• DESCRIPTION OF THE TASK: Go from the first line to the line with "tag(obj('power_cable', cbm, CORD_B), 'black" and return those lines verbatim, ends included.

====

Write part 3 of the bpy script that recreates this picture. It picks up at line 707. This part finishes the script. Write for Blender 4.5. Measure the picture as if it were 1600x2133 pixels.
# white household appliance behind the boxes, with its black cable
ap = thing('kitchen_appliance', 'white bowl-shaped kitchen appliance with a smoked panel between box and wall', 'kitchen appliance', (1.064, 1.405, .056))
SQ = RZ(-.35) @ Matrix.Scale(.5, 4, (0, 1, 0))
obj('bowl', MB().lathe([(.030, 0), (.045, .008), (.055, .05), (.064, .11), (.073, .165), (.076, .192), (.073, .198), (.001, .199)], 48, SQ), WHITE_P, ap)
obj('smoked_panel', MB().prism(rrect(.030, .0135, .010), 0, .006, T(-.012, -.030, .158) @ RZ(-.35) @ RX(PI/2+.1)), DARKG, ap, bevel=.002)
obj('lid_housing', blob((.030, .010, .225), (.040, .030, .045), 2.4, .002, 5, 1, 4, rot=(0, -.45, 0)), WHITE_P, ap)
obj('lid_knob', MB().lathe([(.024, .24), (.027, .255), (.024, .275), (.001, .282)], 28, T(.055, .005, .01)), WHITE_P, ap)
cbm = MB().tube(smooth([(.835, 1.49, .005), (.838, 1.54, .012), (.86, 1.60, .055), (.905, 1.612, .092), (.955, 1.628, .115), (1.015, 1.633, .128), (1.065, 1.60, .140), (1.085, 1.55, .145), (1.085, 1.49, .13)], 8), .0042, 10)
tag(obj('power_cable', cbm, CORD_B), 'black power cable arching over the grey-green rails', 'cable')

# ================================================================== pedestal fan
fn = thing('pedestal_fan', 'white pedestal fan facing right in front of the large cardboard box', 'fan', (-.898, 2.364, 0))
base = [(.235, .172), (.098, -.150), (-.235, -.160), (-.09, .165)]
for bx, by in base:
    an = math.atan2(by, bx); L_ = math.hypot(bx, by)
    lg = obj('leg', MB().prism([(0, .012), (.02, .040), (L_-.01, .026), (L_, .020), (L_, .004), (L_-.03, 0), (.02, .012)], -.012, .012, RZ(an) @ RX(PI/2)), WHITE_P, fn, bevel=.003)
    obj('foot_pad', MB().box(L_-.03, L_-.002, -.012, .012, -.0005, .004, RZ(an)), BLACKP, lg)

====

• OUTPUT BELOW:
Write part 3 of the bpy script that recreates this picture. It picks up at line 707. This part finishes the script. Write for Blender 4.5. Measure the picture as if it were 1600x2133 pixels.
# white household appliance behind the boxes, with its black cable
ap = thing('kitchen_appliance', 'white bowl-shaped kitchen appliance with a smoked panel between box and wall', 'kitchen appliance', (1.064, 1.405, .056))
SQ = RZ(-.35) @ Matrix.Scale(.5, 4, (0, 1, 0))
obj('bowl', MB().lathe([(.030, 0), (.045, .008), (.055, .05), (.064, .11), (.073, .165), (.076, .192), (.073, .198), (.001, .199)], 48, SQ), WHITE_P, ap)
obj('smoked_panel', MB().prism(rrect(.030, .0135, .010), 0, .006, T(-.012, -.030, .158) @ RZ(-.35) @ RX(PI/2+.1)), DARKG, ap, bevel=.002)
obj('lid_housing', blob((.030, .010, .225), (.040, .030, .045), 2.4, .002, 5, 1, 4, rot=(0, -.45, 0)), WHITE_P, ap)
obj('lid_knob', MB().lathe([(.024, .24), (.027, .255), (.024, .275), (.001, .282)], 28, T(.055, .005, .01)), WHITE_P, ap)
cbm = MB().tube(smooth([(.835, 1.49, .005), (.838, 1.54, .012), (.86, 1.60, .055), (.905, 1.612, .092), (.955, 1.628, .115), (1.015, 1.633, .128), (1.065, 1.60, .140), (1.085, 1.55, .145), (1.085, 1.49, .13)], 8), .0042, 10)
tag(obj('power_cable', cbm, CORD_B), 'black power cable arching over the grey-green rails', 'cable')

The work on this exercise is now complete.